At one point near the end of her article, Kornblut conceded that many of the quotations highlighted by Kuiper are derived from questionable sources. In the same sentence, however, she managed to advance a common right-wing attack intended to paint Clinton as dishonest and pandering:

Many of the quotations in " 'I've Always Been a Yankees Fan' " (which shows Mrs. Clinton on the cover in a Chicago Cubs hat) have been culled from disputed sources or unverifiable private conversations.

Indeed, in uncritically describing the cover of the book, Kornblut endorsed Kuiper's suggestion that Clinton lied about her allegiance to the New York Yankees in order to gain support for her 2000 Senate bid.

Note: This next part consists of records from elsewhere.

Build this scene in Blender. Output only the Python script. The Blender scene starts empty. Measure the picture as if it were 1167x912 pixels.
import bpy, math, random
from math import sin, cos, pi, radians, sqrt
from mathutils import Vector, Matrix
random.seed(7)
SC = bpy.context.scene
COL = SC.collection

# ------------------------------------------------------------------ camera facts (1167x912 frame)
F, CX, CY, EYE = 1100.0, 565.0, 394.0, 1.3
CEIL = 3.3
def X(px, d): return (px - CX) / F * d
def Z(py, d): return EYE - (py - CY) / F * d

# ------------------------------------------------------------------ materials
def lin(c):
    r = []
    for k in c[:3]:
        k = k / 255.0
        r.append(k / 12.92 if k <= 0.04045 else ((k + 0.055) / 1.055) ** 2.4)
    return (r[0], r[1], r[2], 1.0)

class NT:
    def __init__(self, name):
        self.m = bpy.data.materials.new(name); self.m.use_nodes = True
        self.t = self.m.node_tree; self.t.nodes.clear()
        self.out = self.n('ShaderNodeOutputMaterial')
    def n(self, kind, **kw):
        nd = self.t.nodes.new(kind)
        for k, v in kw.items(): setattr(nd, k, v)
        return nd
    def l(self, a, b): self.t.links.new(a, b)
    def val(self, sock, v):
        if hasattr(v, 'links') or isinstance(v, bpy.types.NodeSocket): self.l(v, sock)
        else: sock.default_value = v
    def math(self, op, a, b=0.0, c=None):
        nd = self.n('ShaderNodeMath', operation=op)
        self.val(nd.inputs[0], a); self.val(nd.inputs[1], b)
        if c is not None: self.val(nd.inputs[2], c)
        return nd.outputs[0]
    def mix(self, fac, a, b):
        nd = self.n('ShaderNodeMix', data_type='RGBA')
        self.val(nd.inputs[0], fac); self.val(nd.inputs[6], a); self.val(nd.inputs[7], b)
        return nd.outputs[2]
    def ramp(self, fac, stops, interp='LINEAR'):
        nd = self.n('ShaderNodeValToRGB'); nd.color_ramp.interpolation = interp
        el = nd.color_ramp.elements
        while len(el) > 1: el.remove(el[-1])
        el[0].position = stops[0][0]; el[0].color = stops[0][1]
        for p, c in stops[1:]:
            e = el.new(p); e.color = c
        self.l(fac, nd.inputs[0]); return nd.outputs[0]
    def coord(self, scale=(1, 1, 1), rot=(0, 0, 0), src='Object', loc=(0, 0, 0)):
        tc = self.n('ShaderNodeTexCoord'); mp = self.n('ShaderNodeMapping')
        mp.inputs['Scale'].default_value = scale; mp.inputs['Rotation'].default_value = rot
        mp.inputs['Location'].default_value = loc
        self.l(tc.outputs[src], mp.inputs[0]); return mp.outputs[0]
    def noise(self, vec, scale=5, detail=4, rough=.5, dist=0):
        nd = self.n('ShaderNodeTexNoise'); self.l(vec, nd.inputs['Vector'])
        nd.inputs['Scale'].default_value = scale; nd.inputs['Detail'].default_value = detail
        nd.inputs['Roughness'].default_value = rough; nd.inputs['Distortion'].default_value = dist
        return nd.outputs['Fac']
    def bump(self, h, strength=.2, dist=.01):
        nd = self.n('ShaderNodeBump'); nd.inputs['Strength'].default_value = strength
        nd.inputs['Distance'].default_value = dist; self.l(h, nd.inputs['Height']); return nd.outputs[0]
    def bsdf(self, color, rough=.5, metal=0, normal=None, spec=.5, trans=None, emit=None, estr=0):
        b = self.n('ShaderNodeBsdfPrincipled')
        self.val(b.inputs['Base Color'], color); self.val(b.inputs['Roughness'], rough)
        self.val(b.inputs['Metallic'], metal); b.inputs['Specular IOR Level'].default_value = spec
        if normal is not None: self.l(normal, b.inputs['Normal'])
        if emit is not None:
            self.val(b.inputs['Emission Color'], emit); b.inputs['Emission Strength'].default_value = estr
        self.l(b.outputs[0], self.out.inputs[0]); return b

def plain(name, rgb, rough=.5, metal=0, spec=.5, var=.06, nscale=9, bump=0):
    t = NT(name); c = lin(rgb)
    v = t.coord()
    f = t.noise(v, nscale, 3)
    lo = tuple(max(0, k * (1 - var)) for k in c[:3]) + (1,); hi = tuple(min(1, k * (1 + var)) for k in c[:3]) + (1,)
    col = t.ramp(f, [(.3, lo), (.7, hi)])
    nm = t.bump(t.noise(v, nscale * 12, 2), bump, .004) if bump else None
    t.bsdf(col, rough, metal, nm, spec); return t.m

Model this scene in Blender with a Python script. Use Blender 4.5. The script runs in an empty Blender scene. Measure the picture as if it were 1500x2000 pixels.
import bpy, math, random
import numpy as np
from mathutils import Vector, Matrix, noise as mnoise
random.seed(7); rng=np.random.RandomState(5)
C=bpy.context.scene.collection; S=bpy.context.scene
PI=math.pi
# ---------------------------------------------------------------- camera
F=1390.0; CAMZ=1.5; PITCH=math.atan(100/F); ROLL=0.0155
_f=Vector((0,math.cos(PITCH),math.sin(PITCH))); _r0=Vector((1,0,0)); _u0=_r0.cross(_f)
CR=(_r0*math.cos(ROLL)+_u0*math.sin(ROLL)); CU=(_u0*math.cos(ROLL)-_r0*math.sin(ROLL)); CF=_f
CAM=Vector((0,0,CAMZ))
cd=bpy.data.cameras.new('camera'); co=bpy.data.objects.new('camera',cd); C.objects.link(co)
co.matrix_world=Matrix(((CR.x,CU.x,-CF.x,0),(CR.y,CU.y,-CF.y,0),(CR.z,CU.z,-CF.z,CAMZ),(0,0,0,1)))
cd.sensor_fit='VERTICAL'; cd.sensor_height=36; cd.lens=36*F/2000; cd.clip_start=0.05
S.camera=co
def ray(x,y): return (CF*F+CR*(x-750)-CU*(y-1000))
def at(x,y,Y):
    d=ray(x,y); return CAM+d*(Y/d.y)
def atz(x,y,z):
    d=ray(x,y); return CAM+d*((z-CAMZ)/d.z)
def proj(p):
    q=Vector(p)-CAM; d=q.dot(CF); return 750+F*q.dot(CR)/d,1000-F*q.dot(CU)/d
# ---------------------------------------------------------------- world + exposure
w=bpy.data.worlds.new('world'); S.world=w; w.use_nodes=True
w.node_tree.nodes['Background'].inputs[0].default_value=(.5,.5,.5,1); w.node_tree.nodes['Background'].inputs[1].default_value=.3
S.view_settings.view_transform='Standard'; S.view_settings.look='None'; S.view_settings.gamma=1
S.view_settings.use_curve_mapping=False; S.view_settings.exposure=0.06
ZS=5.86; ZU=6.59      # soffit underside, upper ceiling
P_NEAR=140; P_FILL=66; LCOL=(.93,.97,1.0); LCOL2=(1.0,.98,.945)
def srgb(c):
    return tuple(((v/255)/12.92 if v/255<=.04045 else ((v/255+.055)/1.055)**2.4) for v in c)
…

But the quote comes from a June 10, 1999, interview on NBC's Today, in which Clinton went on to explain, “I am a Cubs fan, but I needed an American League team ... so as a young girl, I became very enamored with the Yankees.” Her claim that she is a longtime Yankees fan is corroborated by a September 12, 1994, Washington Post article that reported, “Mrs. Clinton ... as a kid was a 'big-time' fan of the Chicago Cubs and New York Yankees and 'understudied' Ernie Banks and Mickey Mantle.” Moreover, a photograph (#40) that appears in Clinton's autobiography, Living History (Simon & Schuster, 2003), shows her wearing a Yankees hat in 1992, as Media Matters for America has noted.

The Times recently assigned Kornblut to regularly cover Clinton's 2006 Senate campaign, according to The New York Observer.